Thursday, 23 February 2012

* "Factory of the world" vows to step up

Severe labour shortages, together with high material costs and rents, are forcing small and medium-sized enterprises to relocate or shut down in China's Guangdong province, once dubbed the 'the factory of the world'.

Along the streets of Kang Le, a suburban village on the outskirts of Guangzhou, the provincial capital red job vacancy signs scream out: 'Hiring on good conditions', 'Competitive salary. Includes food and board', 'In need of 3 workers. Urgent'.

The village is mainly composed of small shops or SMEs all geared towards China's export sector.
More than a week after the Chinese New Year, which fell on Jan 23, many enterprises are still waiting for migrant workers to return to Guangzhou. But this year, as has been the case for the past few, many will not return.

Salaries have increased inland, prompting the workers to work closer to home and to their families. And those who do return will have ample choice to work for the highest bidder, or to go elsewhere.

Liu Licai has been sitting on Kang Le bridge - a crossroad where workers meet potential hirers - for five days. His boss who makes light sportswear jackets wants him to recruit 30 workers to meet an important order.

'We offer 4,000-5,000 yuan (S$797-996) a month, full board, against 3,000 last year. But it's not enough,' he says. Consequently, his company might have to start turning orders down. Increasing wages any further would crimp margins to the bone.

Labour shortages in Guangdong, China's richest province, have begun to seriously weigh on its millions of SMEs that are struggling to maintain margins as they have to contend not only with higher labour costs (up 25 per cent this year), inflation in raw materials and rent, but also with a higher RMB rate and falling orders from Europe.

What this means is that in the medium to long term, China's millions of SMEs that make up the industrial hub will have no choice but to adapt, relocate, upgrade or simply die.

A research report released in October last year by Peking University's National School of Development and Alibaba Group said that amid the current difficulties, average capacity utilisation in the delta was 70.9 per cent.

The same report said that 72.5 per cent of small businesses expected profits in the next six months to be flat or fall slightly, while 3.29 per cent expected huge losses or to go out of business.

If the current situation persists, Alex Lai who runs Charming Fashion, a wholesale fabric shop out of a five square metre stand in the same suburban village, says that he will go online to cut costs and offer different products with a value-added service. 'I make one yuan profit out of every metre of fabric I sell,' he complains. 'It makes no sense.
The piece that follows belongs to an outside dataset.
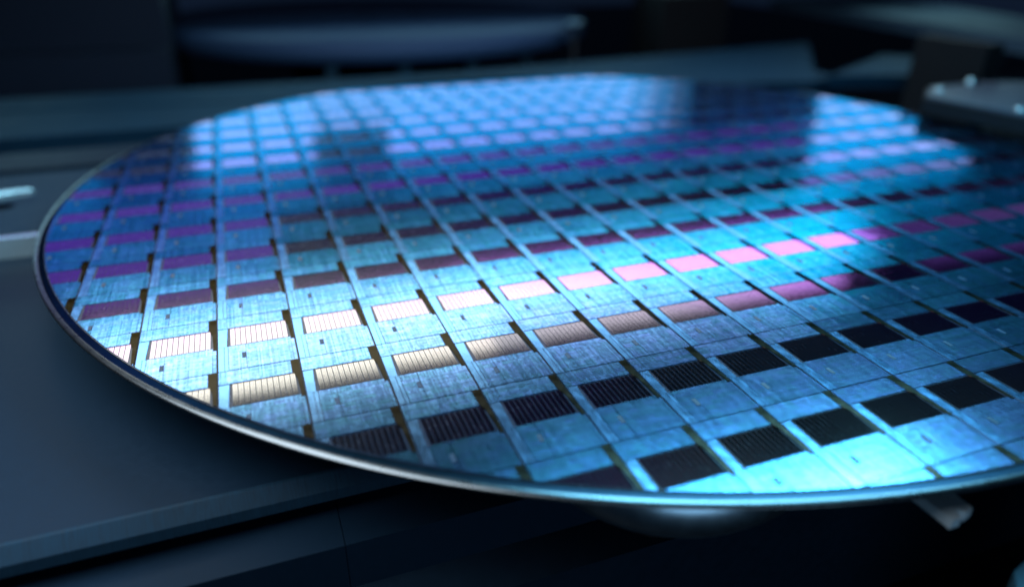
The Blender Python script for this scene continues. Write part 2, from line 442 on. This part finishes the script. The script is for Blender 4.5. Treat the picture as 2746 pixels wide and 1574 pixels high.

I will have to shut down unless I change strategy.'

That's exactly what the local government wants. China's current five-year plan is explicit in wanting the country to gradually shift to a different growth model with more focus on quality and less on GDP growth. High-end, value-added industries will be favoured with tax rebates and subsidies while those offering little but cheap labour will be sidelined. Guangdong is at the forefront of this change.

The province's GDP target has been cut to 8 per cent from 9 per cent for the current five year plan and its party secretary Wang Yang seems determined to take the leap and weed out the weakest - but not without collateral damage.

'It will be an extremely volatile and difficult transition. There is a real conflict between what is written and what it means on the ground,' says Alistair Thornton, China analyst with IHS Global Insight. 'There is a real risk of massive unemployment as factories shut down, which has always been one of China's biggest fears.'

One solution for Guangdong's SMEs is to relocate inland or further out from the centre where wages are cheaper. Already, Foxconn has said that it will leave Shenzhen and move to cheaper provinces. But even that won't be easy. SMEs have complained that the supply chain is incomplete in provinces such as Sichuan that don't have the necessary logistics networks to support big export orders. Some have been there and returned, preferring to pay extra to stay close to suppliers and services.

'The transition will take time. It is difficult to say what the province will look like in the long term. But one thing is sure - it will no longer be the factory of the world,' says Mr Thornton.